Mon Feb 16, 2015, 01:35 PM

35. Touche, antigop

They aren't going to give a **** about Supreme Court nominees when they have a sh*tty job and unaffordable health care, can't send their kids to college, and can't afford to retire.

Summers is a disaster who was booted out of the presidency of Harvard University because of his comments about women and equally importantly, because he lost the University $1 billion (yes, with a B) in money.
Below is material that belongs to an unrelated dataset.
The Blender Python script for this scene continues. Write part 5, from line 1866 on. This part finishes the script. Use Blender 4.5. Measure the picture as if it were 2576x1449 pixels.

That HRC would choose this loser, 1% mouthpiece as an advisor speaks volumes about her. She ran a lousy 2008 campaign (so much for her leadership) and sought to claim credit for the alleged goods of Bill's presidency.... recall her repeated pronouncements of 20 years of experience. Yeah, right 12 as first lady of Arkansas and 8 as first lady of the US. Hell, imagine the ridicule the HRC supporters would heap on Babs Bush if she made a similar claim based on her 4 years as 2nd lady of the US, 4 years of 1st lady of the US and 8 years as 1st mom?!!!

Anyway, if HRC wants credit, then yes, thanks Hil for NAFTA, Gramm-Bliley-Leech, Welfare deform, the Telecommmunications Act, etc. Also never forget, HRC was one of the founding members of the DLC; as a NY senator, she voted for IWR despite knowing about PNAC and the Bush history of lies and deceit; and as Sec'y of State, she's proven herself to be a war hawk. Plus, she remains a Third Way, 1%er to her core.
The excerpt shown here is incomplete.